• [Directions for this task]:
Give every line below again, exactly.

• [Data shown]:
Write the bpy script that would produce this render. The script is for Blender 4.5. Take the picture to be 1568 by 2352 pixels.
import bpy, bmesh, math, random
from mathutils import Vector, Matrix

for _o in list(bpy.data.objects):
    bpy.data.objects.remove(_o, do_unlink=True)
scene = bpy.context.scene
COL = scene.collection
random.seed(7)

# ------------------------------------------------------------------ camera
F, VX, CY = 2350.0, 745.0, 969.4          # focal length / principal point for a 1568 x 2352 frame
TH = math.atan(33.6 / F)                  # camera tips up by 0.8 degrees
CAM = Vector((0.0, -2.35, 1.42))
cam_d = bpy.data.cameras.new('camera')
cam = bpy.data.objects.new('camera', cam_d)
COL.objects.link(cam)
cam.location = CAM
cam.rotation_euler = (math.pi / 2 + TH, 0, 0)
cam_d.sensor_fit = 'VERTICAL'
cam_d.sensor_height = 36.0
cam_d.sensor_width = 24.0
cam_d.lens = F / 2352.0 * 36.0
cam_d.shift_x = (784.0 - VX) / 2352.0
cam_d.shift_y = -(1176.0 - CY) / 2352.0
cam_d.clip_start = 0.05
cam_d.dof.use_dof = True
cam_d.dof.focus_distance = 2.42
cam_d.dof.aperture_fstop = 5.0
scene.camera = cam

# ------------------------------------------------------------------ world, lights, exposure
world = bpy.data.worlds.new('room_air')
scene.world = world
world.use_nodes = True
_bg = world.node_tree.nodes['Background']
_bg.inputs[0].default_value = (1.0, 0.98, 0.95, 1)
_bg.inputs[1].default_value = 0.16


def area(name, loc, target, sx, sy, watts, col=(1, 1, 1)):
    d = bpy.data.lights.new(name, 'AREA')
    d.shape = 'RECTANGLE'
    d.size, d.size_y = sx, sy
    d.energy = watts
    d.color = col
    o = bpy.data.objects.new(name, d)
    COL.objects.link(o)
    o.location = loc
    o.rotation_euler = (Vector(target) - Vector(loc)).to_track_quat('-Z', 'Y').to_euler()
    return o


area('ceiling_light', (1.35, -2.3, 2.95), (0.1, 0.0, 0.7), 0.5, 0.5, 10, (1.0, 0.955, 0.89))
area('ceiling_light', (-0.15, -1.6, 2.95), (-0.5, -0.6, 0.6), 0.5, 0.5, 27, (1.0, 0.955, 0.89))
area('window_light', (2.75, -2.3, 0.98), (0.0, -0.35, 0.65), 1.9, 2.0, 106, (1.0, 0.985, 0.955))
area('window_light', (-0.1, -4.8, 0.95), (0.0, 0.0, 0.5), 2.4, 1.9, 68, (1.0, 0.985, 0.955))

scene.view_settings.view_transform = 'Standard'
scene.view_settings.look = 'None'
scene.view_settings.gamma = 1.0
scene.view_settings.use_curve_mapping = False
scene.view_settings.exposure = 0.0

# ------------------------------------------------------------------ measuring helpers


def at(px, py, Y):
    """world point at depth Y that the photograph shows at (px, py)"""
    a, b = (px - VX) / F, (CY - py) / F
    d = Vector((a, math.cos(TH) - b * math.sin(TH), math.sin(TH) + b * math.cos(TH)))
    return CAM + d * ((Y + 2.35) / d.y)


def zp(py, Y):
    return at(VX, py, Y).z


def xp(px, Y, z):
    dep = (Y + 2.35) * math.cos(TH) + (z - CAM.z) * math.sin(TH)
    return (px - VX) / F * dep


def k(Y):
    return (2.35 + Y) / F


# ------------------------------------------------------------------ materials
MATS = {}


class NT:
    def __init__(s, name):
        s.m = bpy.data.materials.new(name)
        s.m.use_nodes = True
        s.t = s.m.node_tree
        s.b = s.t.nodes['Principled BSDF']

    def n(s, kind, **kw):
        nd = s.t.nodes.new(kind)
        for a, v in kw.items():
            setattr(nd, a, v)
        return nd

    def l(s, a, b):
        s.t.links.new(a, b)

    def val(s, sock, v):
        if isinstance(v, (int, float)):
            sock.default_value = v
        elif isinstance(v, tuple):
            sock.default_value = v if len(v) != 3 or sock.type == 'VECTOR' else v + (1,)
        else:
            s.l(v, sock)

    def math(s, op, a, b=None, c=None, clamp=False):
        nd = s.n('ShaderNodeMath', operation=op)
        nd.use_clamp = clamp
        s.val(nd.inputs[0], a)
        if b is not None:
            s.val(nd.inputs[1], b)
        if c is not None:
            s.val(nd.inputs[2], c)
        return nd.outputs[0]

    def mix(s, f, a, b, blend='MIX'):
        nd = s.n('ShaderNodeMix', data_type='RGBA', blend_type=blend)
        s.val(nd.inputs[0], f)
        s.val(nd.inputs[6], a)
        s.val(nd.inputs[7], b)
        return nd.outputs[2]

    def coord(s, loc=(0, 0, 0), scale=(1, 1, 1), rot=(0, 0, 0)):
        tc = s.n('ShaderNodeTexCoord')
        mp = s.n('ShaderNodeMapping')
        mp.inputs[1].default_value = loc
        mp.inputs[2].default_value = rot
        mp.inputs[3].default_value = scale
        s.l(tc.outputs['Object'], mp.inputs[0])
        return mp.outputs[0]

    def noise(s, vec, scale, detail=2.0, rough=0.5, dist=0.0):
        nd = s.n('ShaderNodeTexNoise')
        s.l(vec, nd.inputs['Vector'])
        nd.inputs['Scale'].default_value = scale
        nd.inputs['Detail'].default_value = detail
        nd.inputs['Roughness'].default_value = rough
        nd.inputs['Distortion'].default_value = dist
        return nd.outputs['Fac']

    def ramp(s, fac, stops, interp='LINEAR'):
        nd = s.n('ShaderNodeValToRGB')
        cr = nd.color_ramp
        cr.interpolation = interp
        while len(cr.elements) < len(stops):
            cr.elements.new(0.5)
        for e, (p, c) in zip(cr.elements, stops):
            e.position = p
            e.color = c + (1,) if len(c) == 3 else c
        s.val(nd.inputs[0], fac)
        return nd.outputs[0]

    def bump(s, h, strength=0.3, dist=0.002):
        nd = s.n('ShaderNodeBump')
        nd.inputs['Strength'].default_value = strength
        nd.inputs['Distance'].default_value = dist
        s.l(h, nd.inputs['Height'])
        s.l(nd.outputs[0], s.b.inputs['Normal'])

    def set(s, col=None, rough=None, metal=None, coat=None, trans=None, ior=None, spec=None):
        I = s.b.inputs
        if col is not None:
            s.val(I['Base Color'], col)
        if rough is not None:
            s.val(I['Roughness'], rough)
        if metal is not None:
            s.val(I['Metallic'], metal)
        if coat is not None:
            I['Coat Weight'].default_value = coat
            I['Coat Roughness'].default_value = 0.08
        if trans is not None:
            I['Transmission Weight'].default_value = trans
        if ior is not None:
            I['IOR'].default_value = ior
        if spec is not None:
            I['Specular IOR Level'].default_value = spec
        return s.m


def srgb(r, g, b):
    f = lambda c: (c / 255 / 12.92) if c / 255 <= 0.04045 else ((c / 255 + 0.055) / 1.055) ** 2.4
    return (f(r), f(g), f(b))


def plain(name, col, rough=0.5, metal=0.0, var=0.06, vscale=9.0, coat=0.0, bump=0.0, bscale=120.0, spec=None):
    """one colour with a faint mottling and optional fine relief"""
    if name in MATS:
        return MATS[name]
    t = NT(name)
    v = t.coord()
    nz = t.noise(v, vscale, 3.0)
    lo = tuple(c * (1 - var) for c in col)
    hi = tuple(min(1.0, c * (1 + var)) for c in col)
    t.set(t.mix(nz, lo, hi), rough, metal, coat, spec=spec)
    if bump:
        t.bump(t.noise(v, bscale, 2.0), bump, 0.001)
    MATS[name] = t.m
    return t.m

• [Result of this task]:
Write the bpy script that would produce this render. The script is for Blender 4.5. Take the picture to be 1568 by 2352 pixels.
import bpy, bmesh, math, random
from mathutils import Vector, Matrix

for _o in list(bpy.data.objects):
    bpy.data.objects.remove(_o, do_unlink=True)
scene = bpy.context.scene
COL = scene.collection
random.seed(7)

# ------------------------------------------------------------------ camera
F, VX, CY = 2350.0, 745.0, 969.4          # focal length / principal point for a 1568 x 2352 frame
TH = math.atan(33.6 / F)                  # camera tips up by 0.8 degrees
CAM = Vector((0.0, -2.35, 1.42))
cam_d = bpy.data.cameras.new('camera')
cam = bpy.data.objects.new('camera', cam_d)
COL.objects.link(cam)
cam.location = CAM
cam.rotation_euler = (math.pi / 2 + TH, 0, 0)
cam_d.sensor_fit = 'VERTICAL'
cam_d.sensor_height = 36.0
cam_d.sensor_width = 24.0
cam_d.lens = F / 2352.0 * 36.0
cam_d.shift_x = (784.0 - VX) / 2352.0
cam_d.shift_y = -(1176.0 - CY) / 2352.0
cam_d.clip_start = 0.05
cam_d.dof.use_dof = True
cam_d.dof.focus_distance = 2.42
cam_d.dof.aperture_fstop = 5.0
scene.camera = cam

# ------------------------------------------------------------------ world, lights, exposure
world = bpy.data.worlds.new('room_air')
scene.world = world
world.use_nodes = True
_bg = world.node_tree.nodes['Background']
_bg.inputs[0].default_value = (1.0, 0.98, 0.95, 1)
_bg.inputs[1].default_value = 0.16


def area(name, loc, target, sx, sy, watts, col=(1, 1, 1)):
    d = bpy.data.lights.new(name, 'AREA')
    d.shape = 'RECTANGLE'
    d.size, d.size_y = sx, sy
    d.energy = watts
    d.color = col
    o = bpy.data.objects.new(name, d)
    COL.objects.link(o)
    o.location = loc
    o.rotation_euler = (Vector(target) - Vector(loc)).to_track_quat('-Z', 'Y').to_euler()
    return o


area('ceiling_light', (1.35, -2.3, 2.95), (0.1, 0.0, 0.7), 0.5, 0.5, 10, (1.0, 0.955, 0.89))
area('ceiling_light', (-0.15, -1.6, 2.95), (-0.5, -0.6, 0.6), 0.5, 0.5, 27, (1.0, 0.955, 0.89))
area('window_light', (2.75, -2.3, 0.98), (0.0, -0.35, 0.65), 1.9, 2.0, 106, (1.0, 0.985, 0.955))
area('window_light', (-0.1, -4.8, 0.95), (0.0, 0.0, 0.5), 2.4, 1.9, 68, (1.0, 0.985, 0.955))

scene.view_settings.view_transform = 'Standard'
scene.view_settings.look = 'None'
scene.view_settings.gamma = 1.0
scene.view_settings.use_curve_mapping = False
scene.view_settings.exposure = 0.0

# ------------------------------------------------------------------ measuring helpers


def at(px, py, Y):
    """world point at depth Y that the photograph shows at (px, py)"""
    a, b = (px - VX) / F, (CY - py) / F
    d = Vector((a, math.cos(TH) - b * math.sin(TH), math.sin(TH) + b * math.cos(TH)))
    return CAM + d * ((Y + 2.35) / d.y)


def zp(py, Y):
    return at(VX, py, Y).z


def xp(px, Y, z):
    dep = (Y + 2.35) * math.cos(TH) + (z - CAM.z) * math.sin(TH)
    return (px - VX) / F * dep


def k(Y):
    return (2.35 + Y) / F


# ------------------------------------------------------------------ materials
MATS = {}


class NT:
    def __init__(s, name):
        s.m = bpy.data.materials.new(name)
        s.m.use_nodes = True
        s.t = s.m.node_tree
        s.b = s.t.nodes['Principled BSDF']

    def n(s, kind, **kw):
        nd = s.t.nodes.new(kind)
        for a, v in kw.items():
            setattr(nd, a, v)
        return nd

    def l(s, a, b):
        s.t.links.new(a, b)

    def val(s, sock, v):
        if isinstance(v, (int, float)):
            sock.default_value = v
        elif isinstance(v, tuple):
            sock.default_value = v if len(v) != 3 or sock.type == 'VECTOR' else v + (1,)
        else:
            s.l(v, sock)

    def math(s, op, a, b=None, c=None, clamp=False):
        nd = s.n('ShaderNodeMath', operation=op)
        nd.use_clamp = clamp
        s.val(nd.inputs[0], a)
        if b is not None:
            s.val(nd.inputs[1], b)
        if c is not None:
            s.val(nd.inputs[2], c)
        return nd.outputs[0]

    def mix(s, f, a, b, blend='MIX'):
        nd = s.n('ShaderNodeMix', data_type='RGBA', blend_type=blend)
        s.val(nd.inputs[0], f)
        s.val(nd.inputs[6], a)
        s.val(nd.inputs[7], b)
        return nd.outputs[2]

    def coord(s, loc=(0, 0, 0), scale=(1, 1, 1), rot=(0, 0, 0)):
        tc = s.n('ShaderNodeTexCoord')
        mp = s.n('ShaderNodeMapping')
        mp.inputs[1].default_value = loc
        mp.inputs[2].default_value = rot
        mp.inputs[3].default_value = scale
        s.l(tc.outputs['Object'], mp.inputs[0])
        return mp.outputs[0]

    def noise(s, vec, scale, detail=2.0, rough=0.5, dist=0.0):
        nd = s.n('ShaderNodeTexNoise')
        s.l(vec, nd.inputs['Vector'])
        nd.inputs['Scale'].default_value = scale
        nd.inputs['Detail'].default_value = detail
        nd.inputs['Roughness'].default_value = rough
        nd.inputs['Distortion'].default_value = dist
        return nd.outputs['Fac']

    def ramp(s, fac, stops, interp='LINEAR'):
        nd = s.n('ShaderNodeValToRGB')
        cr = nd.color_ramp
        cr.interpolation = interp
        while len(cr.elements) < len(stops):
            cr.elements.new(0.5)
        for e, (p, c) in zip(cr.elements, stops):
            e.position = p
            e.color = c + (1,) if len(c) == 3 else c
        s.val(nd.inputs[0], fac)
        return nd.outputs[0]

    def bump(s, h, strength=0.3, dist=0.002):
        nd = s.n('ShaderNodeBump')
        nd.inputs['Strength'].default_value = strength
        nd.inputs['Distance'].default_value = dist
        s.l(h, nd.inputs['Height'])
        s.l(nd.outputs[0], s.b.inputs['Normal'])

    def set(s, col=None, rough=None, metal=None, coat=None, trans=None, ior=None, spec=None):
        I = s.b.inputs
        if col is not None:
            s.val(I['Base Color'], col)
        if rough is not None:
            s.val(I['Roughness'], rough)
        if metal is not None:
            s.val(I['Metallic'], metal)
        if coat is not None:
            I['Coat Weight'].default_value = coat
            I['Coat Roughness'].default_value = 0.08
        if trans is not None:
            I['Transmission Weight'].default_value = trans
        if ior is not None:
            I['IOR'].default_value = ior
        if spec is not None:
            I['Specular IOR Level'].default_value = spec
        return s.m


def srgb(r, g, b):
    f = lambda c: (c / 255 / 12.92) if c / 255 <= 0.04045 else ((c / 255 + 0.055) / 1.055) ** 2.4
    return (f(r), f(g), f(b))


def plain(name, col, rough=0.5, metal=0.0, var=0.06, vscale=9.0, coat=0.0, bump=0.0, bscale=120.0, spec=None):
    """one colour with a faint mottling and optional fine relief"""
    if name in MATS:
        return MATS[name]
    t = NT(name)
    v = t.coord()
    nz = t.noise(v, vscale, 3.0)
    lo = tuple(c * (1 - var) for c in col)
    hi = tuple(min(1.0, c * (1 + var)) for c in col)
    t.set(t.mix(nz, lo, hi), rough, metal, coat, spec=spec)
    if bump:
        t.bump(t.noise(v, bscale, 2.0), bump, 0.001)
    MATS[name] = t.m
    return t.m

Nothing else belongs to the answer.